While Montreal has a history of producing celebrated musical acts like Arcade Fire and Chromeo, lately, the city has become a hotspot for something less desirable: instrument thefts.

Among the growing list of victims is Canadian rock veterans April Wine, who have toured the world for four decades.

The band has been ripped off twice in Montreal: the first time, thieves made away with two of Breen Leboeuf's prized basses, including a rare acoustic instrument, from his car. And last year, thieves grabbed one of Brian Greenway's favourite guitars after a gig.

"I couldn't believe it was gone. I wasn't insured, none of my stuff was insured," he said, adding that he now insures all of his gear.

More recently, thieves in the city ripped off a truck stacked with gear belonging to punk godfather Iggy Pop and his backing band.

Several vintage guitars and amplifiers were stolen, including bassist Mike Watt's one-of-a-kind 1963 Gibson, which he had used for decades.

While Iggy Pop's stolen gear was appraised at tens of thousands of dollars, for many musicians, an instrument is a priceless tour companion that can inspire both creativity and impassioned performances.

Still, it's not just high-profile rockers who get ripped off. In fact, it's usually struggling musicians who are targeted, since they are forced to tour in small vans instead of busses and can't hire security to watch their gear after a gig.

Worse yet, up-and-comers often don't have the bankroll to immediately replace their instruments, making the loss even more pronounced.

Thieves grabbed a bunch of gear from Montreal hip-hop crew Loco Locass recently, stealing instruments, recording equipment and a computer.

"I started screaming when I saw this," said Chafik, one of the band's members. Not only did the thieves grab his bass, which was a high school gift from his mom, but they also walked away with a computer which contained all of the band's recordings.

Instrument thefts becoming increasingly common

For thieves, instruments are a boon. Not only do newer instruments have a strong resale value, but a well-built instrument only becomes more valuable with age.

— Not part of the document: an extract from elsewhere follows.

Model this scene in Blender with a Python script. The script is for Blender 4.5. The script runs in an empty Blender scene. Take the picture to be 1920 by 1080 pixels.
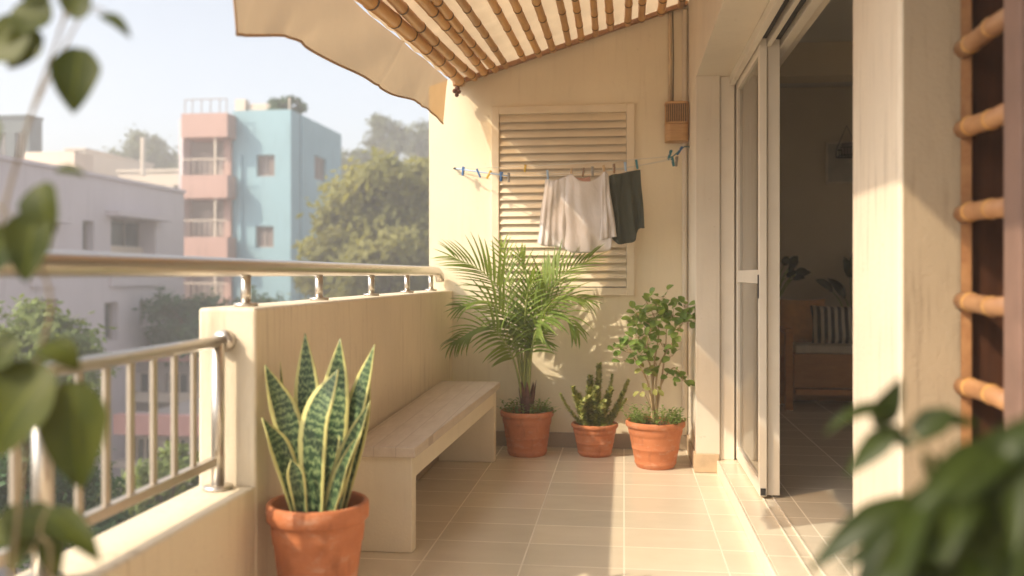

For example, more than 28 people were pining to buy a vintage 1957 Gibson Les Paul recently listed on eBay. The price tag: US$112,500.

Plus, unlike stealing a sports car, a hot guitar is easy to hide and transport, meaning the chance of tracking down a piece of missing gear is slim. For these reasons, such reports seem to be on the upswing in many cities.

Some notable recent thefts include:

  • In September 2008, a Rickenbacker guitar belonging to R.E.M. guitarist Peter Buck was stolen from the stage during a gig in Helsinki, Finland. Luckily, it was returned later that month.
  • In July 2007, American indie group Deerhunter was robbed at gunpoint after a gig in Atlanta.
  • In 2006, proto-grunge group Dinosaur Jr. was ripped off when thieves stole their touring van from a parking lot in Long Island City, N.Y.
  • In late November, 2006, punk/metal singer Danzig's touring van was ripped off in Santa Cruz, Calif.
  • In 1999, all of Sonic Youth's touring gear was stolen during a tour stop in Florida. Three custom guitars have since been recovered.
  • During a 1995 tour, thieves took all of Radiohead's gear in Denver. The band was forced to borrow instruments from tour mates Soul Asylum and skipped the city on several subsequent tours.